◆ Data shown ◆
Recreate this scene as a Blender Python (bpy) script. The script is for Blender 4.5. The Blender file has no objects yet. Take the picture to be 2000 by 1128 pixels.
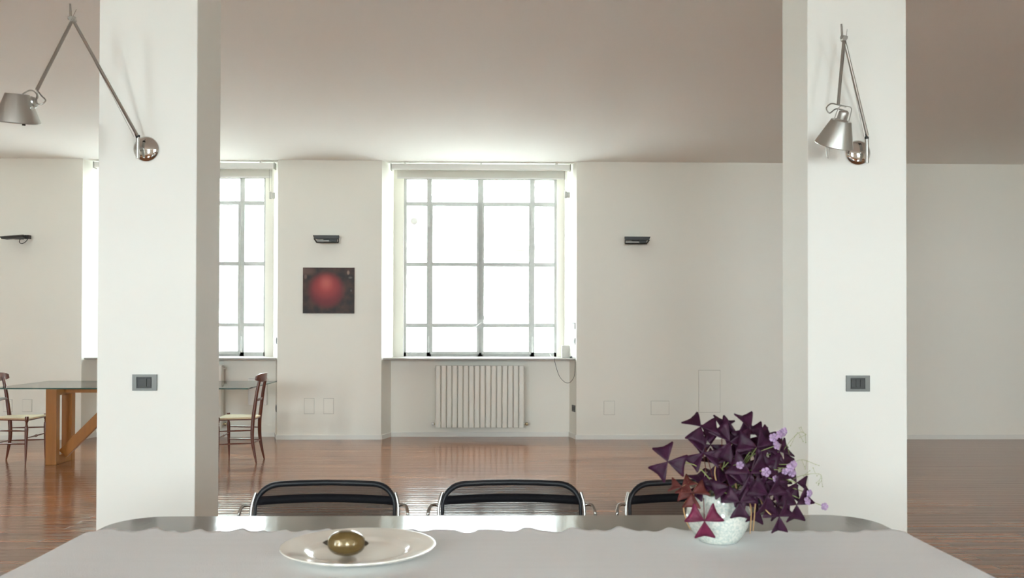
import bpy, bmesh, math, random
from mathutils import Vector, Matrix, Euler
random.seed(7)
SC = bpy.context.scene
COL = SC.collection
R = math.radians
PI = math.pi

# ------------------------------------------------------------------ camera
# room axes: X right along the window wall, Y from the camera to the windows, Z up, metres
cd = bpy.data.cameras.new('camera'); cam = bpy.data.objects.new('camera', cd); COL.objects.link(cam)
YAW, PITCH, ROLL = 1.2, 0.6, -0.12
fw = Vector((math.sin(R(YAW))*math.cos(R(PITCH)), math.cos(R(YAW))*math.cos(R(PITCH)), math.sin(R(PITCH))))
r0 = Vector((math.cos(R(YAW)), -math.sin(R(YAW)), 0)); u0 = r0.cross(fw)
rt = r0*math.cos(R(ROLL)) - u0*math.sin(R(ROLL)); up = u0*math.cos(R(ROLL)) + r0*math.sin(R(ROLL))
m = Matrix.Identity(4)
for i in range(3):
    m[i][0] = rt[i]; m[i][1] = up[i]; m[i][2] = -fw[i]
m.translation = (0, 0, 1.35)
cam.matrix_world = m
cd.sensor_width = 36; cd.lens = 1700/2000*36; cd.shift_y = 57/2000
cd.clip_start = 0.05; cd.clip_end = 200
cd.dof.use_dof = True; cd.dof.focus_distance = 8.5; cd.dof.aperture_fstop = 6.3
SC.camera = cam

# ------------------------------------------------------------------ light and exposure
SKY = 23.0
w = bpy.data.worlds.new('sky'); SC.world = w; w.use_nodes = True
w.node_tree.nodes['Background'].inputs[0].default_value = (0.892, 1.0, 1.06, 1)
w.node_tree.nodes['Background'].inputs[1].default_value = SKY
# the sky is brighter on the sun's side: to the left and behind the camera
wn_ = w.node_tree.nodes; wl_ = w.node_tree.links
_tc = wn_.new('ShaderNodeTexCoord'); _sp = wn_.new('ShaderNodeSeparateXYZ'); _ma = wn_.new('ShaderNodeMath'); _ma.operation = 'MULTIPLY_ADD'
wl_.new(_tc.outputs['Generated'], _sp.inputs[0]); wl_.new(_sp.outputs['X'], _ma.inputs[0]); _ma.inputs[1].default_value = -.42*SKY; _ma.inputs[2].default_value = SKY
_mb = wn_.new('ShaderNodeMath'); _mb.operation = 'MULTIPLY_ADD'; _mb.inputs[1].default_value = -.40*SKY; wl_.new(_sp.outputs['Y'], _mb.inputs[0]); wl_.new(_ma.outputs[0], _mb.inputs[2])
wl_.new(_mb.outputs[0], wn_['Background'].inputs[1])
vs = SC.view_settings
SC.display_settings.display_device = 'sRGB'
vs.view_transform = 'Standard'; vs.look = 'None'; vs.gamma = 1; vs.exposure = 0.75; vs.use_curve_mapping = False
SC.cycles.use_denoising = True
SC.cycles.max_bounces = 16; SC.cycles.diffuse_bounces = 10; SC.cycles.glossy_bounces = 6
SC.cycles.transparent_max_bounces = 16; SC.cycles.transmission_bounces = 8
SC.cycles.sample_clamp_indirect = 10

def portal(x, z, y, wx, wz, rx):       # sky portals: only guide the sampling of the daylight through the windows
    l = bpy.data.lights.new('daylight_portal', 'AREA'); l.shape = 'RECTANGLE'; l.size = wx; l.size_y = wz
    l.cycles.is_portal = True
    o = bpy.data.objects.new('daylight_portal', l); COL.objects.link(o); o.location = (x, y, z); o.rotation_euler = (R(rx), 0, 0)
WIN = [(1, -4.79, -2.888), (2, -1.145, 0.802), (3, -8.45, -6.5)]          # number, x left, x right of each frame
WZ0, WZ1 = 0.975, 3.26
for n, a, b in WIN: portal((a+b)/2, (WZ0+WZ1)/2, 11.22, b-a, WZ1-WZ0, -90)
REAR = [(-7.5, -6.35), (-3.6, -2.45), (0.4, 1.55), (4.5, 5.65)]
RZ0, RZ1 = 1.15, 3.2; RY = -5.2
for a, b in REAR: portal((a+b)/2, (RZ0+RZ1)/2, RY-.12, b-a, RZ1-RZ0, 90)

# ------------------------------------------------------------------ materials
def mat(name, col, rough=0.5, metal=0.0, spec=0.5, bump=None, var=None, coat=0.0):
    M = bpy.data.materials.new(name); M.use_nodes = True; nt = M.node_tree; b = nt.nodes['Principled BSDF']
    b.inputs['Base Color'].default_value = (*col, 1); b.inputs['Roughness'].default_value = rough
    b.inputs['Metallic'].default_value = metal; b.inputs['Specular IOR Level'].default_value = spec
    b.inputs['Coat Weight'].default_value = coat; b.inputs['Coat Roughness'].default_value = 0.08
    tc = nt.nodes.new('ShaderNodeTexCoord')
    def mapped(scale):
        mp = nt.nodes.new('ShaderNodeMapping'); nt.links.new(tc.outputs['Object'], mp.inputs[0]); mp.inputs['Scale'].default_value = scale if isinstance(scale, tuple) else (scale,)*3
        return mp
    if var:                                     # (scale, amount)
        n = nt.nodes.new('ShaderNodeTexNoise'); n.inputs['Scale'].default_value = 1; n.inputs['Detail'].default_value = 4
        nt.links.new(mapped(var[0]).outputs[0], n.inputs[0])
        h = nt.nodes.new('ShaderNodeHueSaturation'); h.inputs['Color'].default_value = (*col, 1)
        mr = nt.nodes.new('ShaderNodeMapRange'); mr.inputs['To Min'].default_value = 1-var[1]; mr.inputs['To Max'].default_value = 1+var[1]
        nt.links.new(n.outputs['Fac'], mr.inputs['Value']); nt.links.new(mr.outputs[0], h.inputs['Value']); nt.links.new(h.outputs[0], b.inputs['Base Color'])
    if bump:                                    # (scale, strength)
        n = nt.nodes.new('ShaderNodeTexNoise'); n.inputs['Scale'].default_value = 1; n.inputs['Detail'].default_value = 3
        nt.links.new(mapped(bump[0]).outputs[0], n.inputs[0])
        bp = nt.nodes.new('ShaderNodeBump'); bp.inputs['Strength'].default_value = bump[1]; bp.inputs['Distance'].default_value = 0.01
        nt.links.new(n.outputs['Fac'], bp.inputs['Height']); nt.links.new(bp.outputs[0], b.inputs['Normal'])
    return M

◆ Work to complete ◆
Without the images, write out each line of the data verbatim.

◆ Exercise answer ◆
Recreate this scene as a Blender Python (bpy) script. The script is for Blender 4.5. The Blender file has no objects yet. Take the picture to be 2000 by 1128 pixels.
import bpy, bmesh, math, random
from mathutils import Vector, Matrix, Euler
random.seed(7)
SC = bpy.context.scene
COL = SC.collection
R = math.radians
PI = math.pi

# ------------------------------------------------------------------ camera
# room axes: X right along the window wall, Y from the camera to the windows, Z up, metres
cd = bpy.data.cameras.new('camera'); cam = bpy.data.objects.new('camera', cd); COL.objects.link(cam)
YAW, PITCH, ROLL = 1.2, 0.6, -0.12
fw = Vector((math.sin(R(YAW))*math.cos(R(PITCH)), math.cos(R(YAW))*math.cos(R(PITCH)), math.sin(R(PITCH))))
r0 = Vector((math.cos(R(YAW)), -math.sin(R(YAW)), 0)); u0 = r0.cross(fw)
rt = r0*math.cos(R(ROLL)) - u0*math.sin(R(ROLL)); up = u0*math.cos(R(ROLL)) + r0*math.sin(R(ROLL))
m = Matrix.Identity(4)
for i in range(3):
    m[i][0] = rt[i]; m[i][1] = up[i]; m[i][2] = -fw[i]
m.translation = (0, 0, 1.35)
cam.matrix_world = m
cd.sensor_width = 36; cd.lens = 1700/2000*36; cd.shift_y = 57/2000
cd.clip_start = 0.05; cd.clip_end = 200
cd.dof.use_dof = True; cd.dof.focus_distance = 8.5; cd.dof.aperture_fstop = 6.3
SC.camera = cam

# ------------------------------------------------------------------ light and exposure
SKY = 23.0
w = bpy.data.worlds.new('sky'); SC.world = w; w.use_nodes = True
w.node_tree.nodes['Background'].inputs[0].default_value = (0.892, 1.0, 1.06, 1)
w.node_tree.nodes['Background'].inputs[1].default_value = SKY
# the sky is brighter on the sun's side: to the left and behind the camera
wn_ = w.node_tree.nodes; wl_ = w.node_tree.links
_tc = wn_.new('ShaderNodeTexCoord'); _sp = wn_.new('ShaderNodeSeparateXYZ'); _ma = wn_.new('ShaderNodeMath'); _ma.operation = 'MULTIPLY_ADD'
wl_.new(_tc.outputs['Generated'], _sp.inputs[0]); wl_.new(_sp.outputs['X'], _ma.inputs[0]); _ma.inputs[1].default_value = -.42*SKY; _ma.inputs[2].default_value = SKY
_mb = wn_.new('ShaderNodeMath'); _mb.operation = 'MULTIPLY_ADD'; _mb.inputs[1].default_value = -.40*SKY; wl_.new(_sp.outputs['Y'], _mb.inputs[0]); wl_.new(_ma.outputs[0], _mb.inputs[2])
wl_.new(_mb.outputs[0], wn_['Background'].inputs[1])
vs = SC.view_settings
SC.display_settings.display_device = 'sRGB'
vs.view_transform = 'Standard'; vs.look = 'None'; vs.gamma = 1; vs.exposure = 0.75; vs.use_curve_mapping = False
SC.cycles.use_denoising = True
SC.cycles.max_bounces = 16; SC.cycles.diffuse_bounces = 10; SC.cycles.glossy_bounces = 6
SC.cycles.transparent_max_bounces = 16; SC.cycles.transmission_bounces = 8
SC.cycles.sample_clamp_indirect = 10

def portal(x, z, y, wx, wz, rx):       # sky portals: only guide the sampling of the daylight through the windows
    l = bpy.data.lights.new('daylight_portal', 'AREA'); l.shape = 'RECTANGLE'; l.size = wx; l.size_y = wz
    l.cycles.is_portal = True
    o = bpy.data.objects.new('daylight_portal', l); COL.objects.link(o); o.location = (x, y, z); o.rotation_euler = (R(rx), 0, 0)
WIN = [(1, -4.79, -2.888), (2, -1.145, 0.802), (3, -8.45, -6.5)]          # number, x left, x right of each frame
WZ0, WZ1 = 0.975, 3.26
for n, a, b in WIN: portal((a+b)/2, (WZ0+WZ1)/2, 11.22, b-a, WZ1-WZ0, -90)
REAR = [(-7.5, -6.35), (-3.6, -2.45), (0.4, 1.55), (4.5, 5.65)]
RZ0, RZ1 = 1.15, 3.2; RY = -5.2
for a, b in REAR: portal((a+b)/2, (RZ0+RZ1)/2, RY-.12, b-a, RZ1-RZ0, 90)

# ------------------------------------------------------------------ materials
def mat(name, col, rough=0.5, metal=0.0, spec=0.5, bump=None, var=None, coat=0.0):
    M = bpy.data.materials.new(name); M.use_nodes = True; nt = M.node_tree; b = nt.nodes['Principled BSDF']
    b.inputs['Base Color'].default_value = (*col, 1); b.inputs['Roughness'].default_value = rough
    b.inputs['Metallic'].default_value = metal; b.inputs['Specular IOR Level'].default_value = spec
    b.inputs['Coat Weight'].default_value = coat; b.inputs['Coat Roughness'].default_value = 0.08
    tc = nt.nodes.new('ShaderNodeTexCoord')
    def mapped(scale):
        mp = nt.nodes.new('ShaderNodeMapping'); nt.links.new(tc.outputs['Object'], mp.inputs[0]); mp.inputs['Scale'].default_value = scale if isinstance(scale, tuple) else (scale,)*3
        return mp
    if var:                                     # (scale, amount)
        n = nt.nodes.new('ShaderNodeTexNoise'); n.inputs['Scale'].default_value = 1; n.inputs['Detail'].default_value = 4
        nt.links.new(mapped(var[0]).outputs[0], n.inputs[0])
        h = nt.nodes.new('ShaderNodeHueSaturation'); h.inputs['Color'].default_value = (*col, 1)
        mr = nt.nodes.new('ShaderNodeMapRange'); mr.inputs['To Min'].default_value = 1-var[1]; mr.inputs['To Max'].default_value = 1+var[1]
        nt.links.new(n.outputs['Fac'], mr.inputs['Value']); nt.links.new(mr.outputs[0], h.inputs['Value']); nt.links.new(h.outputs[0], b.inputs['Base Color'])
    if bump:                                    # (scale, strength)
        n = nt.nodes.new('ShaderNodeTexNoise'); n.inputs['Scale'].default_value = 1; n.inputs['Detail'].default_value = 3
        nt.links.new(mapped(bump[0]).outputs[0], n.inputs[0])
        bp = nt.nodes.new('ShaderNodeBump'); bp.inputs['Strength'].default_value = bump[1]; bp.inputs['Distance'].default_value = 0.01
        nt.links.new(n.outputs['Fac'], bp.inputs['Height']); nt.links.new(bp.outputs[0], b.inputs['Normal'])
    return M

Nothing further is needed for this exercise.